À Djerba, l’émigration fait le vide

Attablés dans un café, à l’entrée du village de Sedouikech, Jamel, Mohamed et Taoufik, la soixantaine, n’ont plus qu’un seul sujet en tête : le départ en continu des jeunes depuis le mois d’avril. “Ils sont en moyenne 400 à partir chaque mois”, s’alarme Mohamed.

Un décompte interminable

En l’absence de chiffres officiels, les habitants ont fait le recoupement avec les demandes de passeport au sein de la sous-délégation, pour faire une estimation. Mais au-delà des chiffres, le phénomène est visible à l’œil nu. Il règne dans le village un calme inhabituel.

C’est jour de marché, et l’agitation du lundi matin n’est plus qu’un lointain souvenir. Dans le café, les quelques habitués ont tous plus de 50 ans. Ce café fonctionne encore, et c’est un miracle. Ces dernières semaines, d’autres ont dû fermer faute de serveurs. Une mobylette passe, avec un jeune homme au guidon. “Je peux compter sur les doigts d’une main ceux qui sont restés. Lui, par exemple, est infirmier à l’hôpital, remarque Jamel.

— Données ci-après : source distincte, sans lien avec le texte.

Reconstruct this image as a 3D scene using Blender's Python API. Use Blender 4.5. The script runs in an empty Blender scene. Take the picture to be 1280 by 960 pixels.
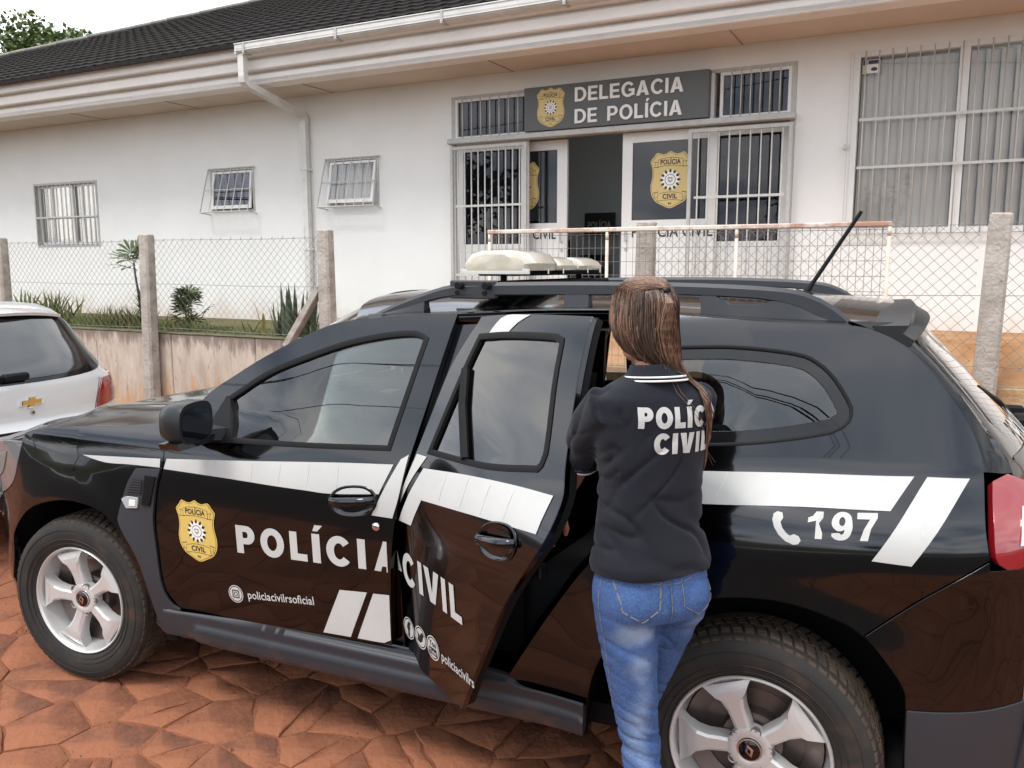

J’ai discuté avec lui récemment, il ne sait plus quoi penser, tous ses amis sont partis”.

Les trois sexagénaires s’engagent alors dans un décompte interminable où chaque famille du village est passée au peigne fin. “Dans le menzel [habitation typique de l’île de Djerba] qui jouxte le mien, il ne reste qu’un couple âgé, ils sont littéralement seuls, je n’avais jamais vu ça auparavant”, s’inquiète Mohamed. Aujourd’hui, lorsque deux jeunes hommes se croisent dans la rue, ils s’interpellent : “Alors, tu n’es pas encore parti ?” ou encore, “La Serbie, c’est pour quand ?”

La nouvelle route des Balkans

Mais pourquoi ces départs si nombreux et soudains ? Ici et là, la même réponse fuse : la guerre en Ukraine aurait facilité l’entrée dans l’Union européenne par la route des Balkans. Difficile de comprendre le lien. Cet itinéraire avait été emprunté entre juillet 2015 et mars 2016 par des milliers d’hommes et de femmes venant principalement de Syrie, d’Irak et d’Afghanistan. Plusieurs décisions politiques, dont la construction d’un mur de quatre mètres de haut, érigé à cette même période par le Premier ministre hongrois [Viktor Orban], ont fait diminuer le flux migratoire.